### [TASK DETAILS]
Copy out the lines that have "scene" in them.

### [DATA LINES]
• • • • • • •
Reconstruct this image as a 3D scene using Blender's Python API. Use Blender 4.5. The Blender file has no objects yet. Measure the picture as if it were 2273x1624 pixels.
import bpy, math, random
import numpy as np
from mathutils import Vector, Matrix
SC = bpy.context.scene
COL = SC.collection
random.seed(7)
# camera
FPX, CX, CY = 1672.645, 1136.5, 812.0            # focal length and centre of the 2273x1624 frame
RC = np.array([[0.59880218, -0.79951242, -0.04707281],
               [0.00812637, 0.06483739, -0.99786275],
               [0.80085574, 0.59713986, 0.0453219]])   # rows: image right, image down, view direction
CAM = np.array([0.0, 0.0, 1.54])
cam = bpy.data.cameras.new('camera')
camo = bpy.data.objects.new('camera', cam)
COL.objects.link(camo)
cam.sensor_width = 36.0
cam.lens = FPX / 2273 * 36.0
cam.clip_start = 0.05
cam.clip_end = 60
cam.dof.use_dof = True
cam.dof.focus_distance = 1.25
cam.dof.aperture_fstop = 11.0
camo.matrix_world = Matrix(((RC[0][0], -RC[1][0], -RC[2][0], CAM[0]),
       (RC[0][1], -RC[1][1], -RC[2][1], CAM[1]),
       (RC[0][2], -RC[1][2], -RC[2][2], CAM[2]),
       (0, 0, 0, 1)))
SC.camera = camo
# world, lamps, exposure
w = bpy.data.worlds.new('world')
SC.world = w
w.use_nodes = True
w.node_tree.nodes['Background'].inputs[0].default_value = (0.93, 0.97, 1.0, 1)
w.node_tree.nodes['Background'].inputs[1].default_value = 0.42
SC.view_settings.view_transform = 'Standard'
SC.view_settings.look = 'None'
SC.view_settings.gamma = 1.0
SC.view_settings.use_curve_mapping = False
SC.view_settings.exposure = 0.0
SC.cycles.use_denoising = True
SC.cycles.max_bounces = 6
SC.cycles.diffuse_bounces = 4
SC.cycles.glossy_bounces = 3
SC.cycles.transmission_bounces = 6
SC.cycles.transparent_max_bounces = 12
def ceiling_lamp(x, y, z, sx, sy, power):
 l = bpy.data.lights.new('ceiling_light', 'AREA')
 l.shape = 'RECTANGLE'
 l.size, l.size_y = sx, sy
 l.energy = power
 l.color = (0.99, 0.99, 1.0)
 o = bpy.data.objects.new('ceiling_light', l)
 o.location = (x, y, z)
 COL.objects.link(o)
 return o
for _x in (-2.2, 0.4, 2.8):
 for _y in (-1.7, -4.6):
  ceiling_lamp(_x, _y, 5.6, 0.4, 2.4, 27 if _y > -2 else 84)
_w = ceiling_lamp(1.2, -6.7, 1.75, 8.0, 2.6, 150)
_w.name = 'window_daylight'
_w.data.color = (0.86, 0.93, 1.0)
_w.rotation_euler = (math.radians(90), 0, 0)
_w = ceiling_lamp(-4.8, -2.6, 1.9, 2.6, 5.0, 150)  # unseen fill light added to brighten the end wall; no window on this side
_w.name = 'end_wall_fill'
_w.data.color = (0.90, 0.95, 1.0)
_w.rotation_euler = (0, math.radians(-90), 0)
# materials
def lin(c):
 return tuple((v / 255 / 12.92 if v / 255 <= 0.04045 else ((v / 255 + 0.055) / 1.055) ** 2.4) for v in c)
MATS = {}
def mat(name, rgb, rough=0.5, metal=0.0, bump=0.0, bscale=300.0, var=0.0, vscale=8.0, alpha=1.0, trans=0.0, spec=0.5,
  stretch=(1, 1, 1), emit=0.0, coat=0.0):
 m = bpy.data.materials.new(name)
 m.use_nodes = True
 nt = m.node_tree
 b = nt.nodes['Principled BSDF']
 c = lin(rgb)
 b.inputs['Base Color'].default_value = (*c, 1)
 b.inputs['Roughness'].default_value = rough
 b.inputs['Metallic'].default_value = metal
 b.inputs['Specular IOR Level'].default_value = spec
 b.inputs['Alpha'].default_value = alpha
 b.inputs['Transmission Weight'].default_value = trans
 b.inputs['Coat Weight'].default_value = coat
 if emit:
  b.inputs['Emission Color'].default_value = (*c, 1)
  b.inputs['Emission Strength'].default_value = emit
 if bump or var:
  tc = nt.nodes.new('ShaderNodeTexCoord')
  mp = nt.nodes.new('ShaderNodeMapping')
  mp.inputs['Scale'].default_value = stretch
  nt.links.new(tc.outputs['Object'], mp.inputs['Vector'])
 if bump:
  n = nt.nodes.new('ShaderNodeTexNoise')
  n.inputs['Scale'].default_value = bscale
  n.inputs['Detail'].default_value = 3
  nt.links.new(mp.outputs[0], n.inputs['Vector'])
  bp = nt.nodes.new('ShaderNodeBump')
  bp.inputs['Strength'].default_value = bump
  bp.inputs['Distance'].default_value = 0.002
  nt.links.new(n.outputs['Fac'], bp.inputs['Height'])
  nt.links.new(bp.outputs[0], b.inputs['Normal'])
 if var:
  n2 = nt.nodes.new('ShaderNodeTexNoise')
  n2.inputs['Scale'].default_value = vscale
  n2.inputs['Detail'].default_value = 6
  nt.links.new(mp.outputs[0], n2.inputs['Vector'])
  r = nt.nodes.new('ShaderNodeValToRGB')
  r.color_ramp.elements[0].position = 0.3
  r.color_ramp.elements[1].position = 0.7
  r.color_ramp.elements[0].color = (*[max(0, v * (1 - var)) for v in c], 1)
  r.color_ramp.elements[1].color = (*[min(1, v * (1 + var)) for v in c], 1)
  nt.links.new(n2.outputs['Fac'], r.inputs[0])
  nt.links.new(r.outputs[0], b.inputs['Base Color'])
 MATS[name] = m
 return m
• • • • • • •
### [REPLY]
Reconstruct this image as a 3D scene using Blender's Python API. Use Blender 4.5. The Blender file has no objects yet. Measure the picture as if it were 2273x1624 pixels.
SC = bpy.context.scene